Additionally, the book itself is pretty informative as it includes an amalgamation of sorts such as current affairs, politics, history, international affairs, culture, tradition, religion, trade and travel. It simultaneously includes a wonder of friendship and love between people and how that can either be in similitude or alteration. Then there is also this incessant switching in the two, hand in hand stories, one of the contemporary travellers, and one of the Gujjar nomads whose life is filled with the contemporary sorrow as they strive to survive in the ways of their forefathers.

In a sense of constructive criticism, at times especially in the late beginning, the plot tends to drag a little which might make the story a little tedious but the plot twists further in the story are worth the reading journey.

My Favorite Lines From the Book

Here are a few lines from the book Thinner than Skin by Uzma Aslam Khan that have stayed with me:

(P.S. All of these quotes/lines ARE from Thinner than Skin and they are written by Uzma Aslam Khan, I was just too lazy to write it beside every line.)
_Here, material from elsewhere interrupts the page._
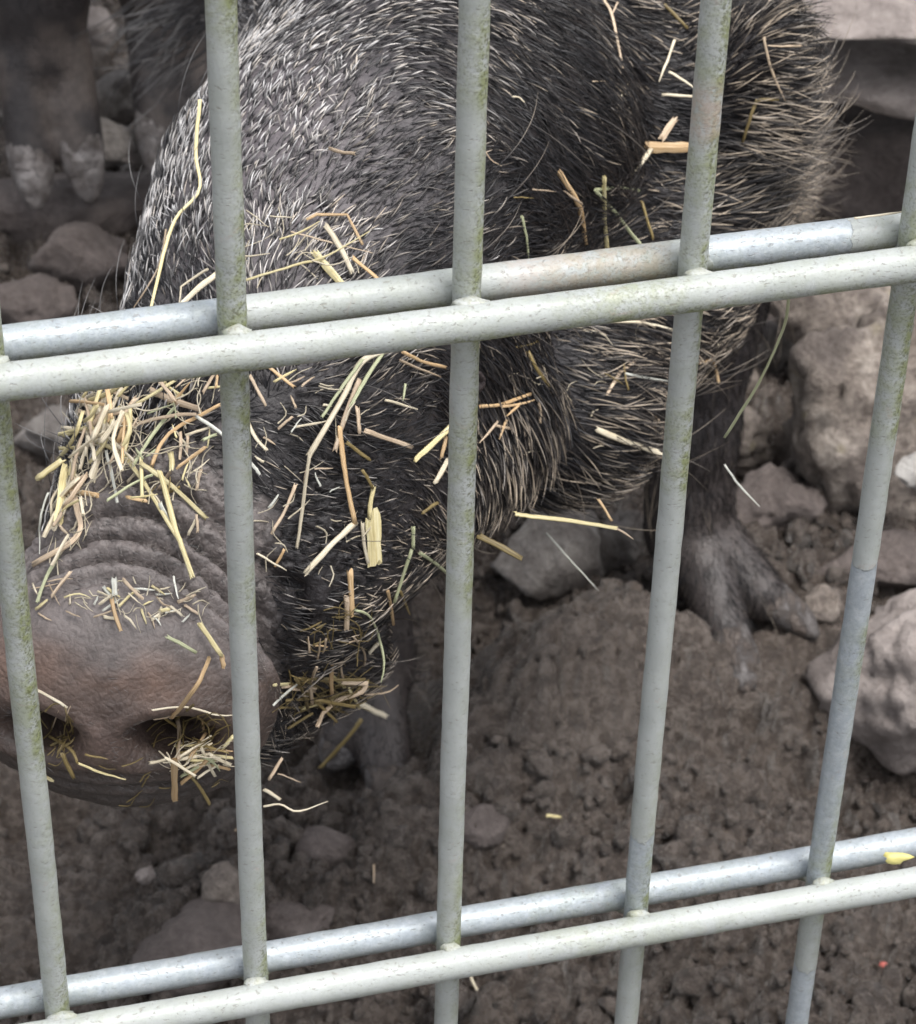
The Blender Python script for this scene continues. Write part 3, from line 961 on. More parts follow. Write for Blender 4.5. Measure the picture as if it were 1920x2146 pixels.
# ------------------------------------------------------------------ fence
def fence_material():
    m, nt, b = new_mat('coated_steel')
    co_ = geoco(nt)
    bare = attr(nt, 'bare').outputs['Fac']; alg = attr(nt, 'algae').outputs['Fac']
    n1 = noise_node(nt, 60, 6, .6, .2, co_); n2 = noise_node(nt, 420, 8, .7, .4, co_)
    paint = ramp(nt, n1, [(.3, (.315, .334, .322)), (.7, (.400, .418, .407))])
    # zinc, brushed
    mp = N(nt, 'ShaderNodeMapping'); nt.links.new(co_, mp.inputs[0]); mp.inputs['Scale'].default_value = (300, 300, 2500); mp.inputs['Rotation'].default_value = (0, .5, 0)
    br = noise_node(nt, 520, 8, .75, .3, co_)
    zinc = ramp(nt, br, [(.34, (.30, .335, .365)), (.5, (.36, .395, .425)), (.68, (.45, .48, .505))])
    bf = mathn(nt, 'ADD', bare, mathn(nt, 'MULTIPLY', mathn(nt, 'SUBTRACT', noise_node(nt, 150, 5, .6, .3, co_), .5), 1.3))
    bfm = ramp(nt, bf, [(.48, (0, 0, 0)), (.53, (1, 1, 1))])
    c = mixc(nt, bfm, paint, zinc)
    # algae film
    am = mathn(nt, 'MULTIPLY', alg, ramp(nt, mathn(nt, 'ADD', mathn(nt, 'MULTIPLY', n2, .5), mathn(nt, 'MULTIPLY', noise_node(nt, 110, 4, .6, .8, co_), .5)), [(.42, (0, 0, 0)), (.58, (1, 1, 1))]))
    c = mixc(nt, mathn(nt, 'MINIMUM', am, .85), c, (.21, .235, .09))
    am2 = mathn(nt, 'MULTIPLY', mathn(nt, 'MULTIPLY', alg, .8), ramp(nt, noise_node(nt, 1500, 4, .6, 0, co_), [(.5, (0, 0, 0)), (.62, (1, 1, 1))]))
    c = mixc(nt, mathn(nt, 'MINIMUM', am2, .8), c, (.09, .095, .045))
    # fine dark nicks and reddish mud smears
    mp2 = N(nt, 'ShaderNodeMapping'); nt.links.new(co_, mp2.inputs[0]); mp2.inputs['Scale'].default_value = (700, 700, 2400); mp2.inputs['Rotation'].default_value = (.3, .4, .3)
    nick = ramp(nt, noise_node(nt, 1, 3, .5, .6, mp2.outputs[0]), [(.62, (0, 0, 0)), (.67, (1, 1, 1))])
    c = mixc(nt, mathn(nt, 'MULTIPLY', nick, .42), c, (.16, .14, .11))
    sm = ramp(nt, noise_node(nt, 95, 7, .7, 1.2, co_), [(.62, (0, 0, 0)), (.72, (1, 1, 1))])
    c = mixc(nt, mathn(nt, 'MULTIPLY', sm, .5), c, (.36, .27, .23))
    drt = attr(nt, 'dirt').outputs['Fac']
    dm = mathn(nt, 'MULTIPLY', drt, ramp(nt, n2, [(.38, (0, 0, 0)), (.55, (1, 1, 1))]))
    c = mixc(nt, mathn(nt, 'MINIMUM', dm, .8), c, (.40, .31, .27))
    nt.links.new(c, b.inputs['Base Color'])
    b.inputs['Roughness'].default_value = .42
    mt = mathn(nt, 'MULTIPLY', bfm, .15); nt.links.new(mt, b.inputs['Metallic'])
    h = mathn(nt, 'ADD', mathn(nt, 'MULTIPLY', bfm, -1.6), mathn(nt, 'ADD', mathn(nt, 'MULTIPLY', n2, .7), mathn(nt, 'MULTIPLY', nick, -.6)))
    h = mathn(nt, 'ADD', h, mathn(nt, 'MULTIPLY', am, .8))
    bump(nt, b, h, .55, .0003)
    return m
STEEL = fence_material()

def rod(name, a, b, r, parent, bare=0.0, bare_spans=(), algae=None, dirt_spans=(), seg=20, step=.0022, wob=.00012, seed=0):
    a = np.array(a, float); b = np.array(b, float)
    L = np.linalg.norm(b - a); ax = (b - a) / L
    ref = E_([0, -1., 0]); s1 = ref - (ref @ ax) * ax; s1 /= np.linalg.norm(s1); s2 = np.cross(ax, s1)
    nn = int(L / step) + 1
    t = np.linspace(0, L, nn)
    wv = np.stack([vnoise(np.c_[t * 14, np.full(nn, seed * 3.3), np.zeros(nn)], 1), vnoise(np.c_[t * 14, np.full(nn, seed * 3.3 + 9), np.zeros(nn)], 2)], 1) * wob * 1.5
    ctr = a + np.outer(t, ax) + wv[:, :1] * s1 + wv[:, 1:] * s2
    ang = np.arange(seg) * 2 * math.pi / seg
    ring = np.outer(np.cos(ang), s1) + np.outer(np.sin(ang), s2)
    V = (ctr[:, None] + ring[None] * r).reshape(-1, 3)
    V += np.repeat(ring[None], nn, 0).reshape(-1, 3) * (vnoise(V * 220, 4) * .00010)[:, None]
    q = np.arange(nn * seg).reshape(nn, seg)
    Qd = np.stack([q[:-1], np.roll(q[:-1], -1, 1), np.roll(q[1:], -1, 1), q[1:]], -1).reshape(-1, 4)
    me_ = np_mesh(name, V, Qd)
    o = link_mesh(name, me_, STEEL, parent)
    tt = np.repeat(t, seg)
    bv = np.full(len(V), bare)
    for (p0, p1) in bare_spans: bv = np.maximum(bv, smooth01(p0 - .004, p0 + .004, tt) * (1 - smooth01(p1 - .004, p1 + .004, tt)))
    al = algae(V, np.tile(ring, (nn, 1))) if algae else np.full(len(V), .2)
    dv = np.zeros(len(V))
    for (p0, p1, s) in dirt_spans: dv = np.maximum(dv, s * smooth01(p0 - .004, p0 + .004, tt) * (1 - smooth01(p1 - .004, p1 + .004, tt)))
    for nm, arr in (('bare', bv), ('algae', np.clip(al, 0, 1)), ('dirt', dv)):
        me_.attributes.new(nm, 'FLOAT', 'POINT').data.foreach_set('value', arr.astype(np.float32))
    return o

fence = empty('fence', (0, 0, 0), 'grey-green coated double wire mesh fence standing in front of the pigs', 'fence')
ROWS = [.04, .24, .44, .64, .84]
X0, X1 = -.475, .475
RV, RH, OFF = .0031, .0040, .0066
def joint_dist(V):
    z = V[:, 2]
    return np.min(np.abs(z[:, None] - np.array(ROWS)[None] - .006), axis=1)
def wire_algae(V, Nr):
    d = joint_dist(V); up = np.array([min(r for r in ROWS + [9] if r >= 0)] * len(V))
    a = .12 + 1.1 * np.exp(-d / .018) + 1.15 * smooth01(-.25, .5, vnoise(V * 38, 3)) * smooth01(.28, .36, V[:, 2])
    a *= .30 + .9 * smooth01(-.2, .8, Nr[:, 0])          # algae film sits mostly on the right-hand side
    a += .5 * np.exp(-((V[:, 2] - .445) / .05) ** 2) * smooth01(0, 1, Nr[:, 0])
    return a
def bar_algae(V, Nr):
    a = .10 + .65 * smooth01(.1, -.9, Nr[:, 2]) + .3 * smooth01(.1, .7, vnoise(V * 30, 8))
    k = np.abs(((V[:, 0] + .025) % .05) - .025)
    return a * (.45 + .65 * (V[:, 2] > .35)) + .35 * np.exp(-(k / .006) ** 2) * (V[:, 2] > .35) * smooth01(.2, -.6, Nr[:, 2]) + .05
zb = lambda z: z + .0   # wire parameter runs up from z = 0
def zspan(px, py0, py1):   # heights of a wire between two picture rows
    return sorted((atY0(px[0], py0), atY0(px[1], py1)))
def atY0(px, py): return float(aty(px, py, -.002)[2])
WSP = {1: [(atY0(1340, 1945), atY0(1352, 1755))],
       2: [(atY0(1665, 2146) - .2, atY0(1690, 2030)), (atY0(1722, 1850), atY0(1818, 1190))]}
for k in range(-9, 10):
    x = .05 * k
    sp = WSP.get(k, [])
    if k not in (-3, -2, -1, 0, 1, 2, 3):
        sp = [(.5 + .02 * (k % 3), .58)]
    dsp = [(atY0(1475, 290), atY0(1490, 180), .6)] if k == 1 else []
    rod('vertical_wire', (x, 0, .0), (x, 0, .865), RV, fence, bare_spans=sp, algae=wire_algae, dirt_spans=dsp, seed=k)
def xat(px, py): return float(aty(px, py, OFF)[0]) - X0
for r, z in enumerate(ROWS):
    rod('front_bar', (X0, -OFF, z), (X1, -OFF, z), RH, fence, algae=bar_algae, seed=20 + r)
    bs = []; ds = []
    if z == .44:
        bs = [(0, xat(470, 640)), (xat(1480, 520), xat(1778, 490))]; ds = [(xat(1050, 580), xat(1390, 540), .42)]
    elif z == .24: bs = [(0, .95)]
    rod('back_bar', (X0, OFF, z), (X1, OFF, z), RH, fence, bare_spans=bs, algae=bar_algae, dirt_spans=ds, seed=40 + r)

# weld beads where each wire meets the bars
def weld_mesh():
    V, Fc = ICO[2]
    W = V * (1 + .2 * fbm(V * 2.1, 2, 3))[:, None] * E_([.0036, .0018, .0020])
    m_ = np_mesh('weld', W, Fc); m_.materials.append(STEEL)
    m_.polygons.foreach_set('use_smooth', [True] * len(m_.polygons))
    for nm, v in (('bare', 0.0), ('algae', .45), ('dirt', 0.1)):
        m_.attributes.new(nm, 'FLOAT', 'POINT').data.foreach_set('value', [v] * len(W))
    return m_
WM = weld_mesh()
for z in ROWS[:3]:
    for k in range(-5, 7):
        for (dy, dz) in ((-.0042, .0026), (.0042, -.0022)):
            o = bpy.data.objects.new('weld', WM); COL.objects.link(o); o.parent = fence
            o.scale = (random.uniform(.8, 1.2), random.uniform(.8, 1.3), random.uniform(.7, 1.25)); o.location = (.05 * k + random.uniform(-.0005, .0005), dy, z + dz); o.rotation_euler = (random.uniform(-.3, .3), random.uniform(-.4, .4), random.uniform(-.3, .3))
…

  • “Which is worse? A crime committed because you don’t look or because you do? The one that is an accident or the one that is calculated.”
  • “There are always openings in the mountains. Always. You can find them. If you learn to track with sound.”
  • “I was going to give you a choice but the dying have no choice.”
  • “The farther into the future I’d go, the less my past would shadow me.”
  • “There was a limit to the extent of baggage any creature could hold.”
  • “She – all beautiful things are feminine to me, I make no apologies – “
  • “He said you can reproduce an image, but you can’t reproduce a soul.”
  • “She gazed at death with a sadness as deep and liquid as the lake, a sadness from which, her dark eyes said, she was going to have to learn to surface.”
  • “Forgiveness is thinner than skin.”
  • “There was no deeper hell than a pair of eyes without a voice.”

“While you cannot stop a heart from breaking, you can keep the pieces warm.”